Fanification, Complexification, and Categorization

SS: Bob, you tossed out a few reasons why were paired up, and I have one to add: we're both in the privileged position of coming up through the ranks of academia in an age where aca-fen aren't experiencing the derision they once did. I think this is intricately bound with the current critical fascination with new media's dissolution of the binaries you've noted above. I'm certainly not alone in perceiving fans as spearheading these cultural shifts, and perhaps the fact that fan studies troubled these binaries long before we were all talking excitedly about user-generated content has made them a more acceptable scholarly pursuit. Granted, I have yet to experience the perils of the job hunt. Maybe my n00b aca-fan romanticism will be dashed, but I think there's something to be said here about fans as early adopters and our own abundant inheritance as new fan scholars.

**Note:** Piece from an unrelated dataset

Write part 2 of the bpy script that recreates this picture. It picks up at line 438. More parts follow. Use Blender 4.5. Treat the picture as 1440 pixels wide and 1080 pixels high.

Taking this idea about the increased popularity/reputability of fan studies one step further, something that stuck with me after our phone conversation was your comment about the current "fanification" of the audience. As so many of the conversations here on the blog this summer have been invested defining who has the creative/communal/consumptive credibility to take on the mantle of "fan," I think you and I might agree on a more flexible definition. This isn't to say demarcations shouldn't be debated (they should, and have been eloquently all summer), or that a hierarchical model of fannish activity is pointless (quoth Buffy, it's entirely pointy), but that the general "fanification" of contemporary media users means that we need to drop some of the baggage about how "active" a consumer must be to be equated with a "good" consumer/fan. What do you make of the fact that activity and creativity/fan production are still being conflated, given how even casual consumers are engaging with texts in broader, more "fannish" terms? To my mind, it's becoming increasingly impossible to neatly delineate between, say, the creator of a Star Wars: Legacy discussion board, a poster on that discussion board, someone who lurks on that discussion board, and someone who just avidly reads the comics.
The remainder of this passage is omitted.